◆ Source excerpt:

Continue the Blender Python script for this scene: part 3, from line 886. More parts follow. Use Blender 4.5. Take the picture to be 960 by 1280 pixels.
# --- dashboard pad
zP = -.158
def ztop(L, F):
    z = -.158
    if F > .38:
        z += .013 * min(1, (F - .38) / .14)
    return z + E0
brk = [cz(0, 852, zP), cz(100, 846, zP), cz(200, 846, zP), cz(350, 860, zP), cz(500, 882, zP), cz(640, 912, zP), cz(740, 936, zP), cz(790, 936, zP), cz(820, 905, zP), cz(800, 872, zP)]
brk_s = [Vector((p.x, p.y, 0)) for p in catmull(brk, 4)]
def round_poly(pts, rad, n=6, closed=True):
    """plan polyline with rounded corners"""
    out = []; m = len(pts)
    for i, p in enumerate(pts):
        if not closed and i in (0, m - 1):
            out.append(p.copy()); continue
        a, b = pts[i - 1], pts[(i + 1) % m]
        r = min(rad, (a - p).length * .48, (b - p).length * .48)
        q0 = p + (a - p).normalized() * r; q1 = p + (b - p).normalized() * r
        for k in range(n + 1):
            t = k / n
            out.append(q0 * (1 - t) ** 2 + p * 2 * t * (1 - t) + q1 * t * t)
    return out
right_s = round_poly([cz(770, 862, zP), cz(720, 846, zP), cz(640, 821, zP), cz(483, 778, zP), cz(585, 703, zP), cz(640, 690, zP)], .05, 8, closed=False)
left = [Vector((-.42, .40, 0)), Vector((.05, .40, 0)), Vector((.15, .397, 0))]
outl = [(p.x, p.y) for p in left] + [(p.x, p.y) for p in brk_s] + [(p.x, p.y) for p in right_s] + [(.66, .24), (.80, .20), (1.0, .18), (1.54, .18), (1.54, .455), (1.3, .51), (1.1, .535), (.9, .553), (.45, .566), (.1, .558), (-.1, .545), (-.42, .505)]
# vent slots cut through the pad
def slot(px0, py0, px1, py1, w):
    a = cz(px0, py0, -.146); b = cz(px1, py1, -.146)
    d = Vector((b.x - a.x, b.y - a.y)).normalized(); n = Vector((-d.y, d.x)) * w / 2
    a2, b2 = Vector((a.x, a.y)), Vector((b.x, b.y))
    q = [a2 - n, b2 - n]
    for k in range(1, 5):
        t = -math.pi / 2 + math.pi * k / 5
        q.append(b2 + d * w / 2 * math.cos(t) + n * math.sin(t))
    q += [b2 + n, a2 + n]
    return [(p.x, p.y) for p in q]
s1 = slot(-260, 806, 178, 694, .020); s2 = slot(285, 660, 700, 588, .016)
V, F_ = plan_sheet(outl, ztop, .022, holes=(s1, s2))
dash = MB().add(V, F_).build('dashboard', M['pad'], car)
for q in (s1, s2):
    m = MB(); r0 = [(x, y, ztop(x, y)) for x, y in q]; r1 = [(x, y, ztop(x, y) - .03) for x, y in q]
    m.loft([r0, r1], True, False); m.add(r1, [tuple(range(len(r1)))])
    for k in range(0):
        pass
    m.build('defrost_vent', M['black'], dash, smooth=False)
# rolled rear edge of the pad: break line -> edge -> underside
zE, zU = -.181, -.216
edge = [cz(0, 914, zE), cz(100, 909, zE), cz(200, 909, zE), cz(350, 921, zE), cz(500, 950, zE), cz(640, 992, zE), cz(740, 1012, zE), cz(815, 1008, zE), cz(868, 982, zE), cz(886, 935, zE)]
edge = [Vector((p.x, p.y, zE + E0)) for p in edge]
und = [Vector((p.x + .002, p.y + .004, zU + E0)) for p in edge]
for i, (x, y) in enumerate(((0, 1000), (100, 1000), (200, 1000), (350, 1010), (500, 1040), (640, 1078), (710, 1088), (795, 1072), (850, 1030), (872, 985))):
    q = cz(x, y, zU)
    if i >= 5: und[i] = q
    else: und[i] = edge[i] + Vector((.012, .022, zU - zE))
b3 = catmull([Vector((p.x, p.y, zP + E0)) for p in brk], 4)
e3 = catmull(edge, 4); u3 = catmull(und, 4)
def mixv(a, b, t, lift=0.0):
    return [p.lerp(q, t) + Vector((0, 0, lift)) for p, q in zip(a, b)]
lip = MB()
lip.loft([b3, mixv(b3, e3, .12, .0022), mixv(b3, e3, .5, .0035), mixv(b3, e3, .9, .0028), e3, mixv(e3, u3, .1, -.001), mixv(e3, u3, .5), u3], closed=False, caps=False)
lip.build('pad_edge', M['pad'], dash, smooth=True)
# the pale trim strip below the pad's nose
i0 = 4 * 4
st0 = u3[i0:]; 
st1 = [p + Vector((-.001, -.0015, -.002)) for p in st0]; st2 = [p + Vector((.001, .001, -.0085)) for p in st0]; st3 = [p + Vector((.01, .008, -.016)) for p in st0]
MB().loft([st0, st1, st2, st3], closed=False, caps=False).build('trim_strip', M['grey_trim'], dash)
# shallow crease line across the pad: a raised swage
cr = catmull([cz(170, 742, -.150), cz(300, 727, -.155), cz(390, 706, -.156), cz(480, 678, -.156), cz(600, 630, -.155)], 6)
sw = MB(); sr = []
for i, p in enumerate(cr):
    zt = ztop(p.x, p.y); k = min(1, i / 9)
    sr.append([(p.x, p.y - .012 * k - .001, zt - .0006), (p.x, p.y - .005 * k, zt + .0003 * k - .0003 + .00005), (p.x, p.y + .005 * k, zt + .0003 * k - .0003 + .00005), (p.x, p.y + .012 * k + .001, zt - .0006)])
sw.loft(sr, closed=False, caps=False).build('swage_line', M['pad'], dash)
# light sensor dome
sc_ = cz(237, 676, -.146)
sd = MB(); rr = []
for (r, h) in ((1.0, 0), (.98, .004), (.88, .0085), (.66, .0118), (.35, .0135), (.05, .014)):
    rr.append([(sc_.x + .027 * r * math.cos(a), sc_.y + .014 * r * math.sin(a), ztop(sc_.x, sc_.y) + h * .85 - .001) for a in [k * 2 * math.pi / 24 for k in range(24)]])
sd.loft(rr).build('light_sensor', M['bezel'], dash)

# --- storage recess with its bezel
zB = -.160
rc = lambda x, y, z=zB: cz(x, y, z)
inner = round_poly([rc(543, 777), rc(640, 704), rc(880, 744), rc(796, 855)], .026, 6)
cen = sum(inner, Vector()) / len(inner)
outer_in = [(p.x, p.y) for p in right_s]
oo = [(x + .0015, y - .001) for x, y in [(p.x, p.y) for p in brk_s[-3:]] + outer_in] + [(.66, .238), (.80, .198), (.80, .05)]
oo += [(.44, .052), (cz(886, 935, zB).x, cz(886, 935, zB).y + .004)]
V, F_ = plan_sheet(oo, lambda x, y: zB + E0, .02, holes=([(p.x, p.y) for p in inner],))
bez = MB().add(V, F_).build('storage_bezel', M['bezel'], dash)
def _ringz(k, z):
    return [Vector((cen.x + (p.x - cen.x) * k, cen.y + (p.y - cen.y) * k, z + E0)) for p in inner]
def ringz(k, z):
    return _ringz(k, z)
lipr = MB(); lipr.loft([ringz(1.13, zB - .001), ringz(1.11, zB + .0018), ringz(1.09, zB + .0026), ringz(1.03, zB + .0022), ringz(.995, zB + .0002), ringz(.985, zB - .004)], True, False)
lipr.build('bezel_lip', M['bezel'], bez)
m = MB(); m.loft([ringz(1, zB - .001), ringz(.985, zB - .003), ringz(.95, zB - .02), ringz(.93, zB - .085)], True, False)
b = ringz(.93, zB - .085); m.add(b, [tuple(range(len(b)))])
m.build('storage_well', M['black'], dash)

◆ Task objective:
The lines above should be duplicated exactly.

◆ Result of the exercise:
Continue the Blender Python script for this scene: part 3, from line 886. More parts follow. Use Blender 4.5. Take the picture to be 960 by 1280 pixels.
# --- dashboard pad
zP = -.158
def ztop(L, F):
    z = -.158
    if F > .38:
        z += .013 * min(1, (F - .38) / .14)
    return z + E0
brk = [cz(0, 852, zP), cz(100, 846, zP), cz(200, 846, zP), cz(350, 860, zP), cz(500, 882, zP), cz(640, 912, zP), cz(740, 936, zP), cz(790, 936, zP), cz(820, 905, zP), cz(800, 872, zP)]
brk_s = [Vector((p.x, p.y, 0)) for p in catmull(brk, 4)]
def round_poly(pts, rad, n=6, closed=True):
    """plan polyline with rounded corners"""
    out = []; m = len(pts)
    for i, p in enumerate(pts):
        if not closed and i in (0, m - 1):
            out.append(p.copy()); continue
        a, b = pts[i - 1], pts[(i + 1) % m]
        r = min(rad, (a - p).length * .48, (b - p).length * .48)
        q0 = p + (a - p).normalized() * r; q1 = p + (b - p).normalized() * r
        for k in range(n + 1):
            t = k / n
            out.append(q0 * (1 - t) ** 2 + p * 2 * t * (1 - t) + q1 * t * t)
    return out
right_s = round_poly([cz(770, 862, zP), cz(720, 846, zP), cz(640, 821, zP), cz(483, 778, zP), cz(585, 703, zP), cz(640, 690, zP)], .05, 8, closed=False)
left = [Vector((-.42, .40, 0)), Vector((.05, .40, 0)), Vector((.15, .397, 0))]
outl = [(p.x, p.y) for p in left] + [(p.x, p.y) for p in brk_s] + [(p.x, p.y) for p in right_s] + [(.66, .24), (.80, .20), (1.0, .18), (1.54, .18), (1.54, .455), (1.3, .51), (1.1, .535), (.9, .553), (.45, .566), (.1, .558), (-.1, .545), (-.42, .505)]
# vent slots cut through the pad
def slot(px0, py0, px1, py1, w):
    a = cz(px0, py0, -.146); b = cz(px1, py1, -.146)
    d = Vector((b.x - a.x, b.y - a.y)).normalized(); n = Vector((-d.y, d.x)) * w / 2
    a2, b2 = Vector((a.x, a.y)), Vector((b.x, b.y))
    q = [a2 - n, b2 - n]
    for k in range(1, 5):
        t = -math.pi / 2 + math.pi * k / 5
        q.append(b2 + d * w / 2 * math.cos(t) + n * math.sin(t))
    q += [b2 + n, a2 + n]
    return [(p.x, p.y) for p in q]
s1 = slot(-260, 806, 178, 694, .020); s2 = slot(285, 660, 700, 588, .016)
V, F_ = plan_sheet(outl, ztop, .022, holes=(s1, s2))
dash = MB().add(V, F_).build('dashboard', M['pad'], car)
for q in (s1, s2):
    m = MB(); r0 = [(x, y, ztop(x, y)) for x, y in q]; r1 = [(x, y, ztop(x, y) - .03) for x, y in q]
    m.loft([r0, r1], True, False); m.add(r1, [tuple(range(len(r1)))])
    for k in range(0):
        pass
    m.build('defrost_vent', M['black'], dash, smooth=False)
# rolled rear edge of the pad: break line -> edge -> underside
zE, zU = -.181, -.216
edge = [cz(0, 914, zE), cz(100, 909, zE), cz(200, 909, zE), cz(350, 921, zE), cz(500, 950, zE), cz(640, 992, zE), cz(740, 1012, zE), cz(815, 1008, zE), cz(868, 982, zE), cz(886, 935, zE)]
edge = [Vector((p.x, p.y, zE + E0)) for p in edge]
und = [Vector((p.x + .002, p.y + .004, zU + E0)) for p in edge]
for i, (x, y) in enumerate(((0, 1000), (100, 1000), (200, 1000), (350, 1010), (500, 1040), (640, 1078), (710, 1088), (795, 1072), (850, 1030), (872, 985))):
    q = cz(x, y, zU)
    if i >= 5: und[i] = q
    else: und[i] = edge[i] + Vector((.012, .022, zU - zE))
b3 = catmull([Vector((p.x, p.y, zP + E0)) for p in brk], 4)
e3 = catmull(edge, 4); u3 = catmull(und, 4)
def mixv(a, b, t, lift=0.0):
    return [p.lerp(q, t) + Vector((0, 0, lift)) for p, q in zip(a, b)]
lip = MB()
lip.loft([b3, mixv(b3, e3, .12, .0022), mixv(b3, e3, .5, .0035), mixv(b3, e3, .9, .0028), e3, mixv(e3, u3, .1, -.001), mixv(e3, u3, .5), u3], closed=False, caps=False)
lip.build('pad_edge', M['pad'], dash, smooth=True)
# the pale trim strip below the pad's nose
i0 = 4 * 4
st0 = u3[i0:]; 
st1 = [p + Vector((-.001, -.0015, -.002)) for p in st0]; st2 = [p + Vector((.001, .001, -.0085)) for p in st0]; st3 = [p + Vector((.01, .008, -.016)) for p in st0]
MB().loft([st0, st1, st2, st3], closed=False, caps=False).build('trim_strip', M['grey_trim'], dash)
# shallow crease line across the pad: a raised swage
cr = catmull([cz(170, 742, -.150), cz(300, 727, -.155), cz(390, 706, -.156), cz(480, 678, -.156), cz(600, 630, -.155)], 6)
sw = MB(); sr = []
for i, p in enumerate(cr):
    zt = ztop(p.x, p.y); k = min(1, i / 9)
    sr.append([(p.x, p.y - .012 * k - .001, zt - .0006), (p.x, p.y - .005 * k, zt + .0003 * k - .0003 + .00005), (p.x, p.y + .005 * k, zt + .0003 * k - .0003 + .00005), (p.x, p.y + .012 * k + .001, zt - .0006)])
sw.loft(sr, closed=False, caps=False).build('swage_line', M['pad'], dash)
# light sensor dome
sc_ = cz(237, 676, -.146)
sd = MB(); rr = []
for (r, h) in ((1.0, 0), (.98, .004), (.88, .0085), (.66, .0118), (.35, .0135), (.05, .014)):
    rr.append([(sc_.x + .027 * r * math.cos(a), sc_.y + .014 * r * math.sin(a), ztop(sc_.x, sc_.y) + h * .85 - .001) for a in [k * 2 * math.pi / 24 for k in range(24)]])
sd.loft(rr).build('light_sensor', M['bezel'], dash)

# --- storage recess with its bezel
zB = -.160
rc = lambda x, y, z=zB: cz(x, y, z)
inner = round_poly([rc(543, 777), rc(640, 704), rc(880, 744), rc(796, 855)], .026, 6)
cen = sum(inner, Vector()) / len(inner)
outer_in = [(p.x, p.y) for p in right_s]
oo = [(x + .0015, y - .001) for x, y in [(p.x, p.y) for p in brk_s[-3:]] + outer_in] + [(.66, .238), (.80, .198), (.80, .05)]
oo += [(.44, .052), (cz(886, 935, zB).x, cz(886, 935, zB).y + .004)]
V, F_ = plan_sheet(oo, lambda x, y: zB + E0, .02, holes=([(p.x, p.y) for p in inner],))
bez = MB().add(V, F_).build('storage_bezel', M['bezel'], dash)
def _ringz(k, z):
    return [Vector((cen.x + (p.x - cen.x) * k, cen.y + (p.y - cen.y) * k, z + E0)) for p in inner]
def ringz(k, z):
    return _ringz(k, z)
lipr = MB(); lipr.loft([ringz(1.13, zB - .001), ringz(1.11, zB + .0018), ringz(1.09, zB + .0026), ringz(1.03, zB + .0022), ringz(.995, zB + .0002), ringz(.985, zB - .004)], True, False)
lipr.build('bezel_lip', M['bezel'], bez)
m = MB(); m.loft([ringz(1, zB - .001), ringz(.985, zB - .003), ringz(.95, zB - .02), ringz(.93, zB - .085)], True, False)
b = ringz(.93, zB - .085); m.add(b, [tuple(range(len(b)))])
m.build('storage_well', M['black'], dash)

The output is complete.